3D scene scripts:
★ ★ ★
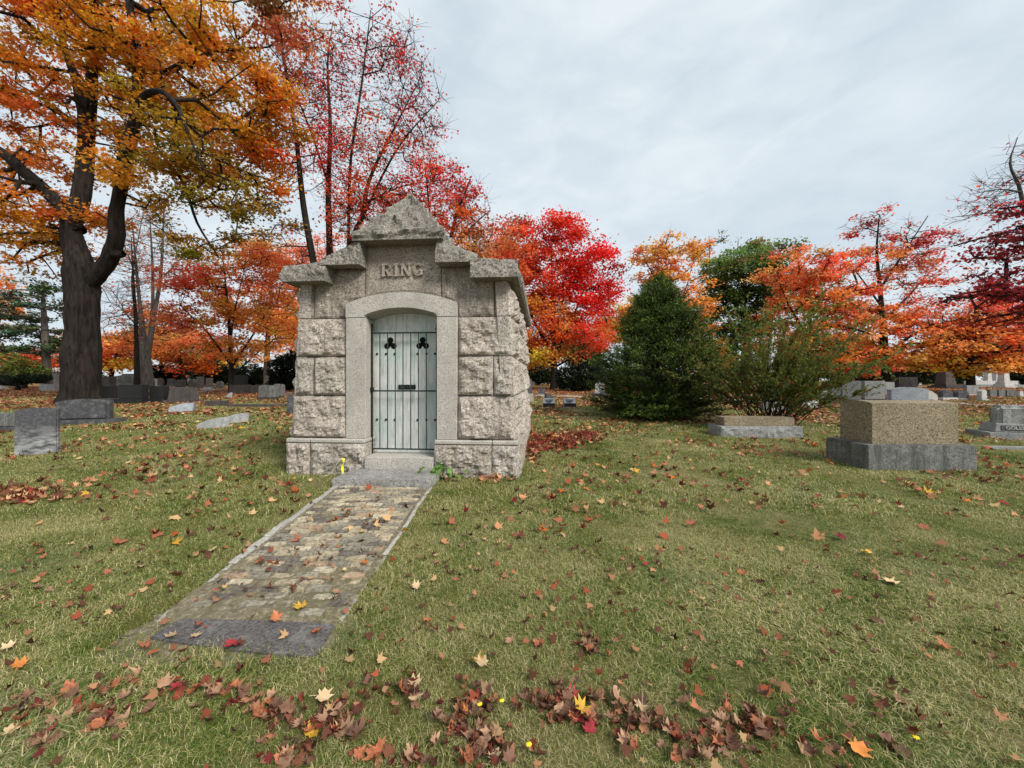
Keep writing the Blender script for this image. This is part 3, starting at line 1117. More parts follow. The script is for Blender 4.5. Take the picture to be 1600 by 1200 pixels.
# worn bare soil round the slab and the buried end of the path
so = []
nso = 40
for i in range(nso):
    a = 2 * math.pi * i / nso
    w = 1 + 0.16 * fbm(Vector((math.cos(a) * 2, math.sin(a) * 2, 5.0)), 3)
    so.append((-1.63 + 0.66 * w * math.copysign(abs(math.cos(a)) ** 0.55, math.cos(a)), 2.27 + 0.27 * w * math.copysign(abs(math.sin(a)) ** 0.6, math.sin(a)), 0.0045))
sv = [(-1.6, 2.25, 0.006)] + so
sf = [(0, i, i % nso + 1, 0)[:3] for i in range(1, nso + 1)]
soil = np_obj('soil', np.array(sv), np.array(sf), M['soil'])
soil['kind'] = 'structure'

# ------------------------------------------------------------------ gravestones and monuments
FOOT = []                                              # footprints (x, y, r) kept free of grass


def outline(shape, w, h):
    hw = w / 2
    if shape == 'arch':
        r = min(hw, h * 0.45)
        return [(-hw, 0), (hw, 0)] + [(hw * math.cos(R(a)), h - r + r * math.sin(R(a))) for a in range(0, 181, 15)]
    if shape == 'serp':                                # low curved top
        return [(-hw, 0), (hw, 0)] + [(hw - w * i / 12, h - 0.07 * w * (abs(1 - i / 6) ** 2.2)) for i in range(13)]
    if shape == 'gable':
        return [(-hw, 0), (hw, 0), (hw, h * 0.8), (0.35 * hw, h * 0.93), (0, h), (-0.35 * hw, h * 0.93), (-hw, h * 0.8)]
    if shape == 'lean':
        return [(-hw, 0), (hw, 0), (hw, h), (0, h * 0.9), (-hw, h * 0.5)]
    if shape == 'taper':
        return [(-hw, 0), (hw, 0), (hw * 0.82, h), (-hw * 0.82, h)]
    return [(-hw, 0), (hw, 0), (hw, h), (-hw, h)]


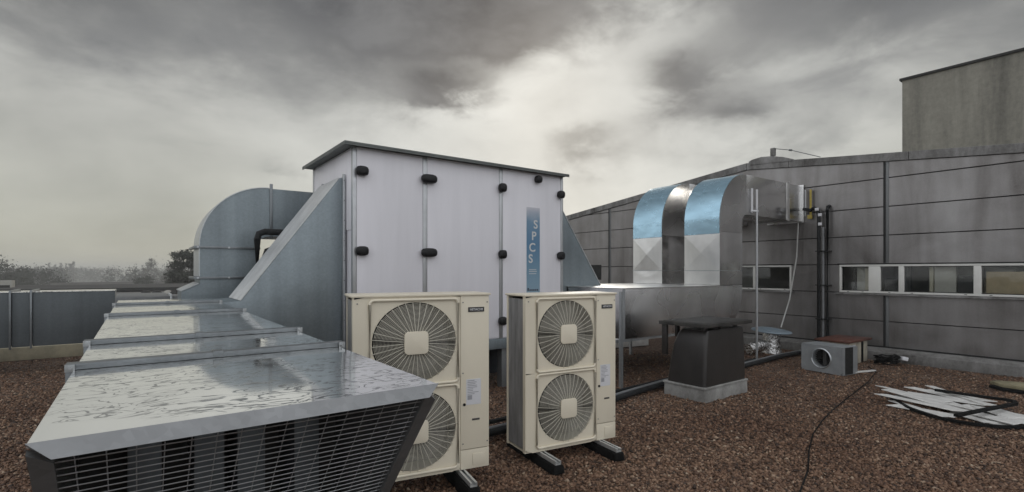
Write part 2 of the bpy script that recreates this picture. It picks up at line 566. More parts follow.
# side cheeks and bottom, sheet 12 mm
hood = MB()
for xa, xb in ((DX0, DX0 + 0.012), (DX1 - 0.012, DX1)):
    hood.prism([(YF + 0.03, DT - 0.006), (2.28, DT - 0.006), (2.28, DB), (YB, DB)], xa, xb, 'x')
hood.box(DX0 + 0.012, DX1 - 0.012, YB, 2.28, DB, DB + 0.012)
hood.build('hood', M['galv_dark'], T, L0)
tops = [(YF, 2.265), (2.295, 2.985), (3.015, 4.785), (4.815, 6.285), (6.315, 7.3)]
for i, (a, b) in enumerate(tops):
    m = MB()
    # slightly cambered sheet with a shallow cross-break
    nx, ny = 10, 10
    for t in (0, 1):
        for j in range(ny + 1):
            for k in range(nx + 1):
                u, w = k / nx, j / ny
                cam = 0.0045 * math.sin(PI * u) * math.sin(PI * w) * (1 if i != 1 else -0.8)
                m.v.append((DX0 + (DX1 - DX0) * u, a + (b - a) * w, DT + cam - t * 0.008))
    W = nx + 1
    for j in range(ny):
        for k in range(nx):
            p = j * W + k
            q = p + W * (ny + 1)
            m.f.append((p, p + 1, p + 1 + W, p + W))
            m.f.append((q + W, q + 1 + W, q + 1, q))
    ring = [k for k in range(W)] + [j * W + nx for j in range(1, ny + 1)] + [ny * W + k for k in range(nx - 1, -1, -1)] + [j * W for j in range(ny - 1, 0, -1)]
    off2 = W * (ny + 1)
    for k in range(len(ring)):
        p, q = ring[k], ring[(k + 1) % len(ring)]
        m.f.append((q, p, p + off2, q + off2))
    m.build('top_sheet', M['wet'], T, L0, smooth=30)
for a, b in tops[1:]:
    m = MB()
    m.box(DX0, DX0 + 0.01, a, b, DB, DT - 0.009).box(DX1 - 0.01, DX1, a, b, DB, DT - 0.009).box(DX0 + 0.01, DX1 - 0.01, a, b, DB, DB + 0.01)
    if b > 7:
        m.box(DX0 + 0.01, DX1 - 0.01, b - 0.01, b, DB + 0.01, DT - 0.009)
    m.build('duct_section', M['galv'], T, L0)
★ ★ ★
▸ **EXERCISE INSTRUCTIONS**: Set down, exactly and in full, the lines from the one containing "Write part 2" through the end of the entries; no other line belongs.

▸ **OUTPUT BELOW**:
Write part 2 of the bpy script that recreates this picture. It picks up at line 566. More parts follow.
# side cheeks and bottom, sheet 12 mm
hood = MB()
for xa, xb in ((DX0, DX0 + 0.012), (DX1 - 0.012, DX1)):
    hood.prism([(YF + 0.03, DT - 0.006), (2.28, DT - 0.006), (2.28, DB), (YB, DB)], xa, xb, 'x')
hood.box(DX0 + 0.012, DX1 - 0.012, YB, 2.28, DB, DB + 0.012)
hood.build('hood', M['galv_dark'], T, L0)
tops = [(YF, 2.265), (2.295, 2.985), (3.015, 4.785), (4.815, 6.285), (6.315, 7.3)]
for i, (a, b) in enumerate(tops):
    m = MB()
    # slightly cambered sheet with a shallow cross-break
    nx, ny = 10, 10
    for t in (0, 1):
        for j in range(ny + 1):
            for k in range(nx + 1):
                u, w = k / nx, j / ny
                cam = 0.0045 * math.sin(PI * u) * math.sin(PI * w) * (1 if i != 1 else -0.8)
                m.v.append((DX0 + (DX1 - DX0) * u, a + (b - a) * w, DT + cam - t * 0.008))
    W = nx + 1
    for j in range(ny):
        for k in range(nx):
            p = j * W + k
            q = p + W * (ny + 1)
            m.f.append((p, p + 1, p + 1 + W, p + W))
            m.f.append((q + W, q + 1 + W, q + 1, q))
    ring = [k for k in range(W)] + [j * W + nx for j in range(1, ny + 1)] + [ny * W + k for k in range(nx - 1, -1, -1)] + [j * W for j in range(ny - 1, 0, -1)]
    off2 = W * (ny + 1)
    for k in range(len(ring)):
        p, q = ring[k], ring[(k + 1) % len(ring)]
        m.f.append((q, p, p + off2, q + off2))
    m.build('top_sheet', M['wet'], T, L0, smooth=30)
for a, b in tops[1:]:
    m = MB()
    m.box(DX0, DX0 + 0.01, a, b, DB, DT - 0.009).box(DX1 - 0.01, DX1, a, b, DB, DT - 0.009).box(DX0 + 0.01, DX1 - 0.01, a, b, DB, DB + 0.01)
    if b > 7:
        m.box(DX0 + 0.01, DX1 - 0.01, b - 0.01, b, DB + 0.01, DT - 0.009)
    m.build('duct_section', M['galv'], T, L0)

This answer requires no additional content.